_What to work on_.
Pictures in the data below are not part of the copy; transcribe everything else exactly.

Supplied information start

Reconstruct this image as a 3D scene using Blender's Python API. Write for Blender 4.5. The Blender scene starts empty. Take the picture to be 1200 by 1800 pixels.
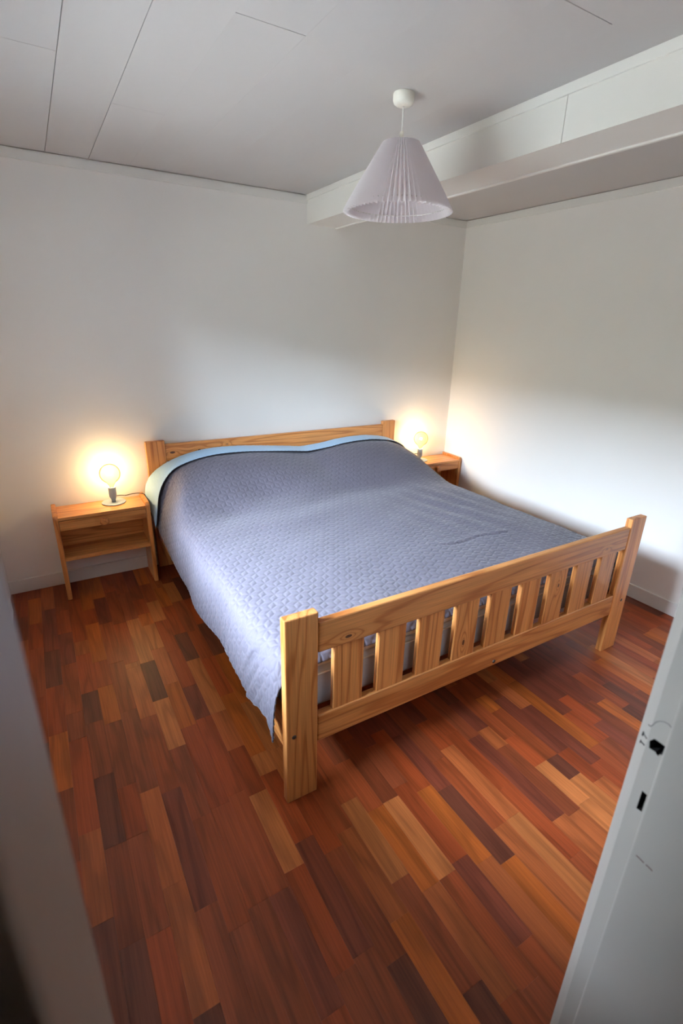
import bpy, bmesh, math, random
import numpy as np
from mathutils import Vector, Matrix
random.seed(7); np.random.seed(7)
S = bpy.context.scene
COL = S.collection

# ------------------------------------------------------------------ camera
cam_d = bpy.data.cameras.new('camera'); cam = bpy.data.objects.new('camera', cam_d); COL.objects.link(cam)
S.camera = cam
cam_d.sensor_fit = 'VERTICAL'; cam_d.sensor_height = 36.0
cam_d.lens = 874.62 / 1800 * 36.0
cam_d.clip_start = 0.02
def cam_matrix(yaw, pitch, roll):
    return Matrix.Rotation(yaw, 3, 'Z') @ Matrix.Rotation(pitch, 3, 'X') @ Matrix.Rotation(roll, 3, 'Y')
_M = cam_matrix(math.radians(-31.0954), math.radians(-20.8405), math.radians(-1.4997))
_R = Matrix((_M.col[0], _M.col[2], -_M.col[1])).transposed()
cam.matrix_world = Matrix.Translation((-0.2166, -3.3651, 1.6302)) @ _R.to_4x4()
cam_d.dof.use_dof = True; cam_d.dof.focus_distance = 2.8; cam_d.dof.aperture_fstop = 4.0

# ------------------------------------------------------------------ sky, light through the window, exposure
SKY_STRENGTH = 88.0
w = bpy.data.worlds.new('sky'); S.world = w; w.use_nodes = True
bg = w.node_tree.nodes['Background']
bg.inputs['Color'].default_value = (0.67, 0.81, 1.0, 1); bg.inputs['Strength'].default_value = SKY_STRENGTH
WY0, WY1, WZ0, WZ1 = -2.50, -0.92, 0.86, 2.02        # the window opening in the left wall
XL, XR, ZC, WT = -0.575, 2.9006, 2.4011, 0.54
pl = bpy.data.lights.new('window_portal', 'AREA'); po = bpy.data.objects.new('window_portal', pl); COL.objects.link(po)
pl.shape = 'RECTANGLE'; pl.size = WZ1 - WZ0; pl.size_y = WY1 - WY0; pl.cycles.is_portal = True
po.location = (XL - WT - 0.03, (WY0 + WY1) / 2, (WZ0 + WZ1) / 2); po.rotation_euler = (0, math.radians(-90), 0)
S.view_settings.view_transform = 'Standard'; S.view_settings.look = 'None'
S.view_settings.gamma = 1.0; S.view_settings.use_curve_mapping = False
S.view_settings.exposure = 0.52
S.cycles.use_denoising = True
S.cycles.max_bounces = 12; S.cycles.diffuse_bounces = 8; S.cycles.transparent_max_bounces = 16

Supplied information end

_Exercise solution_.
Reconstruct this image as a 3D scene using Blender's Python API. Write for Blender 4.5. The Blender scene starts empty. Take the picture to be 1200 by 1800 pixels.
import bpy, bmesh, math, random
import numpy as np
from mathutils import Vector, Matrix
random.seed(7); np.random.seed(7)
S = bpy.context.scene
COL = S.collection

# ------------------------------------------------------------------ camera
cam_d = bpy.data.cameras.new('camera'); cam = bpy.data.objects.new('camera', cam_d); COL.objects.link(cam)
S.camera = cam
cam_d.sensor_fit = 'VERTICAL'; cam_d.sensor_height = 36.0
cam_d.lens = 874.62 / 1800 * 36.0
cam_d.clip_start = 0.02
def cam_matrix(yaw, pitch, roll):
    return Matrix.Rotation(yaw, 3, 'Z') @ Matrix.Rotation(pitch, 3, 'X') @ Matrix.Rotation(roll, 3, 'Y')
_M = cam_matrix(math.radians(-31.0954), math.radians(-20.8405), math.radians(-1.4997))
_R = Matrix((_M.col[0], _M.col[2], -_M.col[1])).transposed()
cam.matrix_world = Matrix.Translation((-0.2166, -3.3651, 1.6302)) @ _R.to_4x4()
cam_d.dof.use_dof = True; cam_d.dof.focus_distance = 2.8; cam_d.dof.aperture_fstop = 4.0

# ------------------------------------------------------------------ sky, light through the window, exposure
SKY_STRENGTH = 88.0
w = bpy.data.worlds.new('sky'); S.world = w; w.use_nodes = True
bg = w.node_tree.nodes['Background']
bg.inputs['Color'].default_value = (0.67, 0.81, 1.0, 1); bg.inputs['Strength'].default_value = SKY_STRENGTH
WY0, WY1, WZ0, WZ1 = -2.50, -0.92, 0.86, 2.02        # the window opening in the left wall
XL, XR, ZC, WT = -0.575, 2.9006, 2.4011, 0.54
pl = bpy.data.lights.new('window_portal', 'AREA'); po = bpy.data.objects.new('window_portal', pl); COL.objects.link(po)
pl.shape = 'RECTANGLE'; pl.size = WZ1 - WZ0; pl.size_y = WY1 - WY0; pl.cycles.is_portal = True
po.location = (XL - WT - 0.03, (WY0 + WY1) / 2, (WZ0 + WZ1) / 2); po.rotation_euler = (0, math.radians(-90), 0)
S.view_settings.view_transform = 'Standard'; S.view_settings.look = 'None'
S.view_settings.gamma = 1.0; S.view_settings.use_curve_mapping = False
S.view_settings.exposure = 0.52
S.cycles.use_denoising = True
S.cycles.max_bounces = 12; S.cycles.diffuse_bounces = 8; S.cycles.transparent_max_bounces = 16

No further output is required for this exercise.